Tides by Mary Oliver Everyday the sea blue gray green lavender pulls away leaving the harbor’s dark-cobbled undercoat slick and rutted and worm-riddled, the gulls walk there among the old whalebones, the white spines of fish blink from the strandy stew as the sick hours tick over; and then far out the faint, sheer line turns, rustling over the snack, the outer bars, over the green-furred flats, over the clam beds, slippery logs, barnacle-studded stones, dragging the shining sheets forward, deepening, pushing, wreathing together wave and seaweed, their piled curvatures spilling over themselves, lapping, blue gray green lavender, never resting, not ever but fashioning shore, continent, everything. And here you may find me on almost every morning walking along the shore so lightfooted so casual. I will go through this poem, stanza by stanza, pointing out what is conspicuous or note-worthy to me, and explaining how it contributes to the overall sensation of the piece. The first stanza starts with a sort of emphasis of the sea’s permanence and abstraction–

Oliver is not merely speaking of the sea in a daily, mundane sense (as the rest of the poem will show), but the fact that it’s presence is felt every single day, without rest, and that feeling comes through in its shimmering colors, delivered with no commas in-between: blue gray green lavender.
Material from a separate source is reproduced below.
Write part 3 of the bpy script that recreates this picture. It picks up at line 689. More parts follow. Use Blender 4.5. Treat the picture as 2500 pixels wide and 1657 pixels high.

The start of the second stanza also makes good use of the lack of commas; the flow of the phrase “slick and rutted and worm-riddled” is disrupted by the use of “and” rather than a comma, giving it a somewhat jumbled delivery, reminiscent of seabed itself, a jumbled mass of shells, sand, worms, weeds, and stones. The second stanza ends with a broken phrase that leads right into the third. The use of “and then” is not just a simple transition, but is effective in that it adds a slight degree of tension, not altogether unlike using the same phrase in a campfire story right before jumping into a frightening sequence. This time, of course, the tension is positive, instead starting the process of looking out beyond the shores, the lines of shallow waves dragging back and forth over the flats and seaweed. This “phrase break” adds a steady, gentle flow to the poem as a whole, occurring between all of the stanzas except for one… The sixth and final stanza stands alone in several ways; what makes it stand out actually helps tie it back into the rest of the poem. For the first time in the entire piece, we are introduced to an authorial element: Oliver herself. She is there, bearing witness to the sea and its behavior, and as such the poem goes beyond a simple description/concept and becomes an intimate, first-hand account- a human experience of a natural phenomenon. More importantly, she mentions her calmness, emphasizing her passive view of the environment as “so lightfooted so casual”. She is present, but does not seek anything beyond being a witness. She does not want a part of the sea’s comings and goings, scourings and wreathings, pushings, deepenings, or rustlings. She is simply there to watch, as she does “on almost any morning”.